Al porto d’arrivo del Navicello possono essere ritrovate anche
ragioni di speranza, uno stare bene, in definitiva, un essere felici, in un
luogo in-cantevole, ricco di storia, di bellezze naturali e artistiche, qualità
che possono marcare il futuro cammino culturale e economico di questa terra (Turan dea dell’amore, Città nave, Città libro, Città lanterna, Solstizio
d’estate, Buca delle Fate, Parole, Dalla loggia).

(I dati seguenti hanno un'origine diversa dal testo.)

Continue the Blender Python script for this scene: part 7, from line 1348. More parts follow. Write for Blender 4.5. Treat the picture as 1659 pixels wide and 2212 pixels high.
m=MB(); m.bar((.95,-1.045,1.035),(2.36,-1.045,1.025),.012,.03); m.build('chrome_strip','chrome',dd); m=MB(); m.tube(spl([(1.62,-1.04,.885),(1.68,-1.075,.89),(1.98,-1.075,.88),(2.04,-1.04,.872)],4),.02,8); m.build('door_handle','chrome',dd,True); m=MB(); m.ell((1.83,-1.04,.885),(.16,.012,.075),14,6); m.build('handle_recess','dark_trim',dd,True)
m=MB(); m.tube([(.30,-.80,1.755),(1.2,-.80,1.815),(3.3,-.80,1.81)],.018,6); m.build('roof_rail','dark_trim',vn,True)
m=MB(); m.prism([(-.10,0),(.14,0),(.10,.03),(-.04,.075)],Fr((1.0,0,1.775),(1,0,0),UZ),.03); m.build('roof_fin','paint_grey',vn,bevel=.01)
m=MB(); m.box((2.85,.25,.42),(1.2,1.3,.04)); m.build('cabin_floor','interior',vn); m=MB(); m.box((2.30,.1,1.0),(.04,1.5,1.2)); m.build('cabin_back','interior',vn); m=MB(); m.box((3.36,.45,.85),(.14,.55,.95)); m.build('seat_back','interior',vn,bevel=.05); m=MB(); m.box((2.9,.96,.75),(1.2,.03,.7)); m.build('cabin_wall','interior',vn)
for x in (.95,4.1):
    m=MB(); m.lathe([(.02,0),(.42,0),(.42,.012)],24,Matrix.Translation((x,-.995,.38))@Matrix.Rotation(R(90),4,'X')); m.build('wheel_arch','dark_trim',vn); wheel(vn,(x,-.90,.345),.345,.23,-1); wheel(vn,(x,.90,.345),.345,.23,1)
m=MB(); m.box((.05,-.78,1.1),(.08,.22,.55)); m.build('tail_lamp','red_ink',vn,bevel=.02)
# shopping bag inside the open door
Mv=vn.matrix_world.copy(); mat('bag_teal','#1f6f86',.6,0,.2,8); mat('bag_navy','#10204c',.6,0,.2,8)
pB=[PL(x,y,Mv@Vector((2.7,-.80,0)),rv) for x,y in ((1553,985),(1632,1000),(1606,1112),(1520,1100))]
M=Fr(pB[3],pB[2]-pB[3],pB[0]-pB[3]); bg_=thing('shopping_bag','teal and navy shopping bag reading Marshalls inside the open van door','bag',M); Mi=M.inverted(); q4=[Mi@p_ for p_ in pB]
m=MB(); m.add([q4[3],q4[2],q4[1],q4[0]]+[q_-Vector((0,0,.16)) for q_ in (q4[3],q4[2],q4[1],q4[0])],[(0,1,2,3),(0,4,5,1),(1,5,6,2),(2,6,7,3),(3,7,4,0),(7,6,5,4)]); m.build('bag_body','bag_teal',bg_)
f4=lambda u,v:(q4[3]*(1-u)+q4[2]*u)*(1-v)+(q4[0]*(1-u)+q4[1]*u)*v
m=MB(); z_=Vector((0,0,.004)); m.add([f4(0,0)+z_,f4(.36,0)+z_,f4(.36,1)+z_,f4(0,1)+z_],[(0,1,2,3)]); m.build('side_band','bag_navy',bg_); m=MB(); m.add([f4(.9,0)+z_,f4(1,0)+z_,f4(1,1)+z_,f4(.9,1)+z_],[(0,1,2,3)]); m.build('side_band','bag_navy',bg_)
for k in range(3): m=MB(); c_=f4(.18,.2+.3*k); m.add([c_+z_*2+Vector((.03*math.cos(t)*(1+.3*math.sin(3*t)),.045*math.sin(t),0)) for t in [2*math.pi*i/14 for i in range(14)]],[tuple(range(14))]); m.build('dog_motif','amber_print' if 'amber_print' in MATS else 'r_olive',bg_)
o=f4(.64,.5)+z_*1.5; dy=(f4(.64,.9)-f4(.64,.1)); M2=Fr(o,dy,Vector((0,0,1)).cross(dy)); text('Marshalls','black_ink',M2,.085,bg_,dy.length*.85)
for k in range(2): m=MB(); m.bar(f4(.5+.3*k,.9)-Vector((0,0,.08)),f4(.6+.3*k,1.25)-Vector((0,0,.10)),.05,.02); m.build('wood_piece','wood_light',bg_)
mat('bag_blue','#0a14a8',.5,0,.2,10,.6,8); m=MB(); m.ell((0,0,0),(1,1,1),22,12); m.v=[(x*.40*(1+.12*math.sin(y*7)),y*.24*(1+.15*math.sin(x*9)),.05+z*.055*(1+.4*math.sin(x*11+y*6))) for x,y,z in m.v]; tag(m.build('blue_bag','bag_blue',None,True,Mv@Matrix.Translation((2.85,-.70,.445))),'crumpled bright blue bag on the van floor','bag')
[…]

Il Navicello, infine, è pronto a salpare di nuovo per tornare ai
tempi delle origini, per le vie del mito. Nello scritto poetico Tular
Dardaniu – Migrare, si
riprende la figura mitica di Dardano che partì dall’Etruria per andare a fondare
la città di Troia, attraversando il Mediterraneo. Questo mare vede i migranti
del nostro tempo che, al pari degli Etruschi di una volta, superano, al prezzo
di infiniti sacrifici e tragedie, i confini, alla ricerca di una nuova terra che
li possa accogliere. La Raccolta si chiude con il pensiero rivolto ai sacrifici
dei migranti (Mani, Uccelli migratori, La stella cometa, 35.5 Latitudine Nord
– 12,6 Longitudine Est) nell’auspicio che si aprano nuove rotte sulla via
della solidarietà e della pace, che popoli diversi s’incontrino per far
germogliare nuove vitalità culturali.